In 1955, civil rights activist, Rosa Parks, refused to give up her seat on a bus to a white passenger.

She got arrested for violating the city’s racial segregation laws. Before Rosa Parks, there were other women who refused to give up their seats.A century before Rosa Parks, there was Elizabeth Jennings In 1854, she refused to get off of a streetcar that only allowed white passengers. She was arrested. She sued (and won), and her case led to the eventual desegregation of NYC's public transit.

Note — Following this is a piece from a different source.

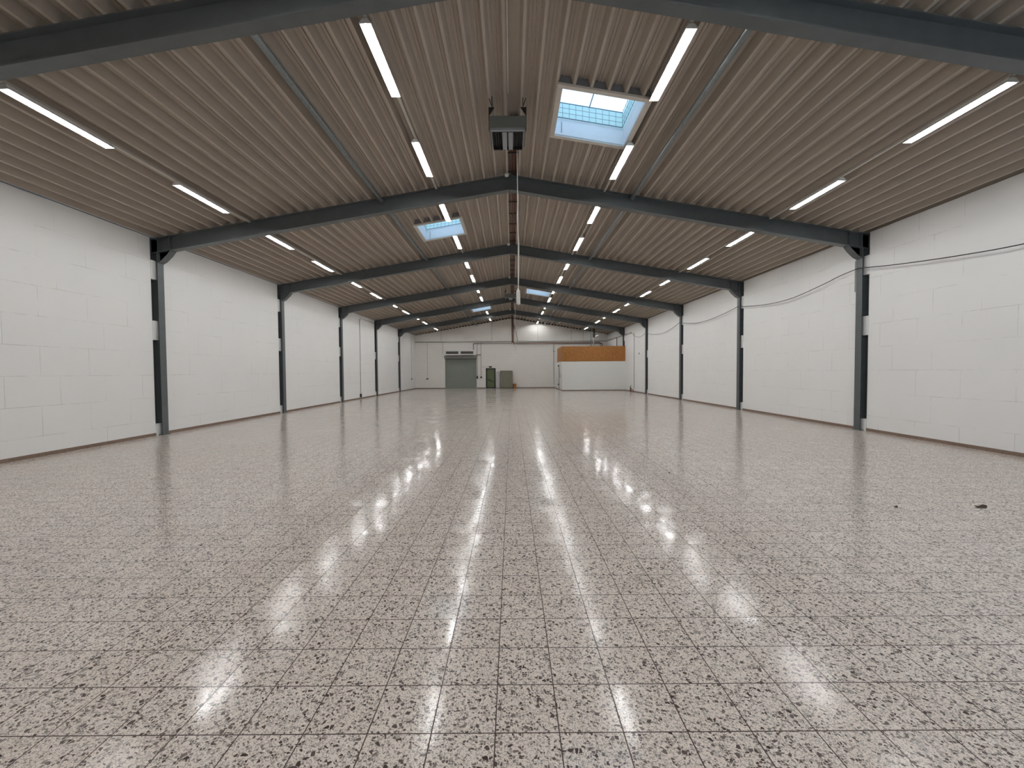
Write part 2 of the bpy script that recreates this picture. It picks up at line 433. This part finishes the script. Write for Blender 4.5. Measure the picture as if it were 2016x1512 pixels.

In 1944, Irene Morgan refused to give up her seat to a white passenger on a Greyhound bus in Gloucester County, VA. She was charged with violating Virginia Jim Crow laws. In 1946, the U.S. Supreme Court ruled in her favor, striking down Virginia’s law in Morgan v. Virginia case.
4 years before Rosa Parks, there was PFC Sarah Keys from the Keyesville neighborhood of Washington, NC, who when traveling from Fort Dix in NJ back home to Washington, NC in 1951, was told to give her seat to a white Marine and move to the back of the bus.She refused to move, thus the driver emptied the bus, directed the other passengers to another vehicle & barred Keys from boarding it. When Keys asked why she shouldn’t ride the bus, she was arrested, and spent 13 hours in a cell and paid a fine.

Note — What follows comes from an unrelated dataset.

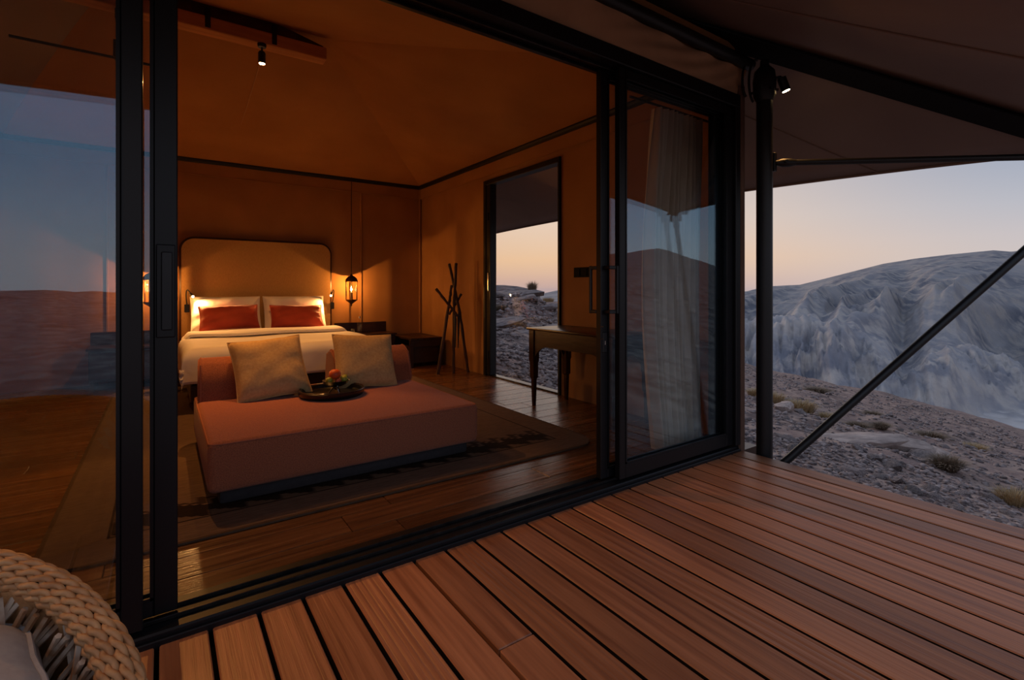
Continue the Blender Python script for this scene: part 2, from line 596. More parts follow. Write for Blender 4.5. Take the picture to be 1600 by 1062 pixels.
def ground_z(x, y):
    x = np.asarray(x, float); y = np.asarray(y, float)
    d = np.hypot(x, y) + 1e-6
    az = np.degrees(np.arctan2(y, x))
    te = np.interp(az, _na, _nt); dc = np.interp(az, _na, _nd)
    zc = CAM_H + te * dc
    s = np.clip((d - 3.2) / (dc - 3.2), 0, None)
    fall = np.where(te < -0.03, 0.75, 0.10)
    fall = np.interp(az, [-180, -30, -15, 36, 44, 60, 180], [0.05, 0.05, 0.75, 0.75, 0.45, 0.12, 0.05])
    rise = GROUND0 + (zc - GROUND0) * np.minimum(s, 1) ** np.where(zc > GROUND0, 1.35, 1.0)
    over = np.maximum(d - dc, 0)
    z = rise - fall * over ** 2 / (over + 25)
    k = np.clip((d - 4.0) / 14.0, 0, 1)
    z = z + k * 0.55 * fbm(x * 0.11, y * 0.11, 4) * np.clip(1.1 - over / 60, 0.3, 1)
    z = z + (0.35 + 0.65 * k) * 0.16 * fbm(x * 0.55 + 9, y * 0.55, 4)
    # the outcrop of layered rock beyond the side door
    oc = np.exp(-(((az - 54) / 9.0) ** 2 + ((d - 17.5) / 4.5) ** 2))
    lay = np.floor((d * 0.9 + 1.3 * noise2(x * 0.3, y * 0.3)) * 1.1) / 1.1
    z = z + oc * (0.28 * (d * 0.9 - lay) + 0.45 * fbm(x * 0.5, y * 0.5, 4))
    return z


def build_land():
    az = np.concatenate([np.linspace(-180, -12, 150)[:-1], np.linspace(-12, 62, 420)[:-1], np.linspace(62, 180, 90)])
    dd = np.concatenate([[0.05], np.geomspace(1.5, 170, 260)])
    A, D = np.meshgrid(np.radians(az), dd)
    X = D * np.cos(A); Y = D * np.sin(A)
    Zz = ground_z(X, Y)
    o = grid_mesh('ground', np.stack([X, Y, Zz], -1), len(az) - 1, len(dd) - 1, M_ground)
    struct(o, 'stony brown slope falling away from the tent')
    return o


build_land()

MAIN = [(-60, 0.02), (-30, 0.03), (-10, 0.05), (0, 0.056), (9.3, 0.0537), (10.1, 0.0526), (11.1, 0.0554), (14, 0.0512), (16.1, 0.0469), (18.4, 0.0401), (20.9, 0.0276), (22.7, 0.0184),
        (25.1, 0.0067), (27.6, 0.0045), (30.3, -0.007), (34, -0.004), (40.7, 0.003), (49.7, -0.0026), (51.4, -0.009), (52.9, -0.0167), (56.9, -0.0269), (75, -0.03)]
FRONT = [(-60, -0.12), (-20, -0.11), (-5, -0.10), (3, -0.13), (9.3, -0.128), (10.9, -0.110), (12.6, -0.0973), (13.9, -0.0975), (14.9, -0.1067), (16.9, -0.150), (18.3, -0.105),
         (20.3, -0.0822), (22.1, -0.0667), (25.2, -0.0656), (27.6, -0.0694), (30.3, -0.0629), (40, -0.06), (50, -0.06), (75, -0.06)]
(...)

In October 21, 1955: 18 year old Mary Louise Smith REFUSED to give up her seat on a city line bus to a white passenger thus she was arrested. In 1956, Smith was one Of 5 women named as plaintiffs in the federal civil suit, Browder v. Gayle, challenging the constitutionality of the state and local bus segregation laws. On June 13, 1956, a three-judge panel of the District Court ruled that the laws were unconstitutional. Claudette Colvin refused to move to the back of a bus 9 months before Rosa Parks, the NAACP did not want to use her to represent them because she was 15 & pregnant.

Ida B. Wells successfully sued the Chesapeake and Ohio Railroad Company after she was forcefully removed from a Tennessee train for refusing to give up her seat to a white passenger. The victory was later reversed by the Tennessee Supreme Court.